A STREET where bins have to be left to fester in front of homes has been likened to the ‘Third World’.

Residents in Gordon Street, Darwen, have to leave their dustbins by their front doors because binmen refuse to collect them from the unadopted back alley.

And as the weather turned hot and sticky this week, the bins have led to nasty smells of rotten rubbish floating into people’s homes.

One homeowner said she regularly spent time working in Africa and said: “I don’t live in such conditions with rubbish on the front doorstep.

“Not only this, but I cannot get a tenant, let alone house buyer, because of this problem.

“Is it right that we should still be forced to live with our garbage and other people’s rubbish on our doorsteps?

“For years now the residents of Gordon Street are made to face the rubbish every single time they walk through the door.

“In the height of the summer months, the opportunity to have the door open to let a breeze through the house is gone.

“All we get is the smell of garbage.

“The residents each pay more than £1,000 a year in council tax.

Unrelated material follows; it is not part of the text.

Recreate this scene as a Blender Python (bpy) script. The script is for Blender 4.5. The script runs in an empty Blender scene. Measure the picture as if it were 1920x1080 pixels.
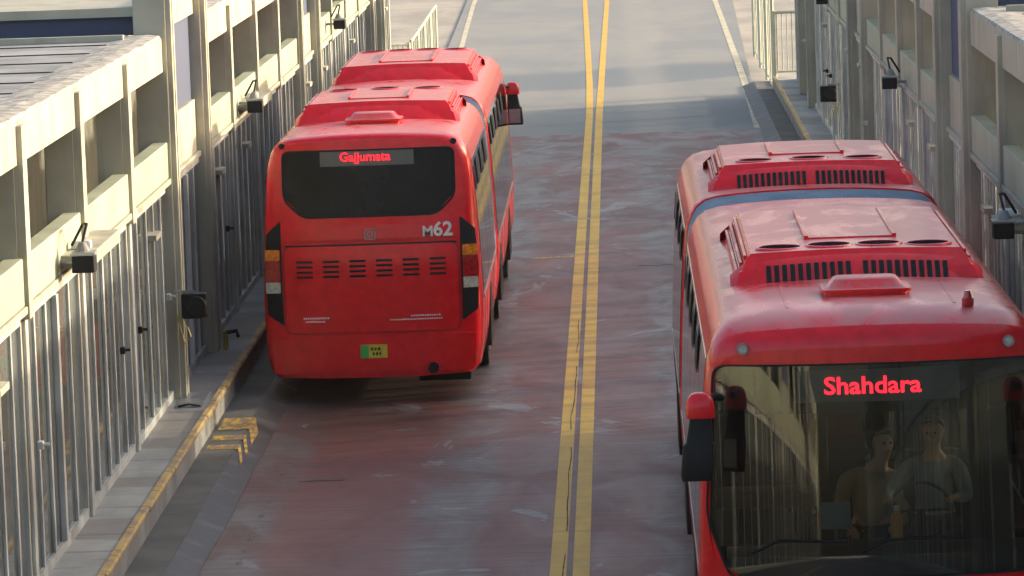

“With that amount of money, can the council not surface the alleyway behind, making it easier for the rubbish collectors to drive down there.

“For many years the residents had to push the wheely bins to the end, in fact most prefered to do this than face the rubbish every day on the front doorstep.”

Sudell councillor Roy Davies said: “I could not agree more.

“I have complained about this many times in the past.

“The binmen refuse to go down the back alley because they say in winter it can become unsafe.

“The problem is the back alley is unadopted as when the houses were built the alley was not handed over to the council.

“And they have said it is up to the people living in the street to get it into a state where it can get adopted.

“But as far as I know every house on the terraced side of the street is rented and the people who own the houses won’t put any money together to get it sorted.”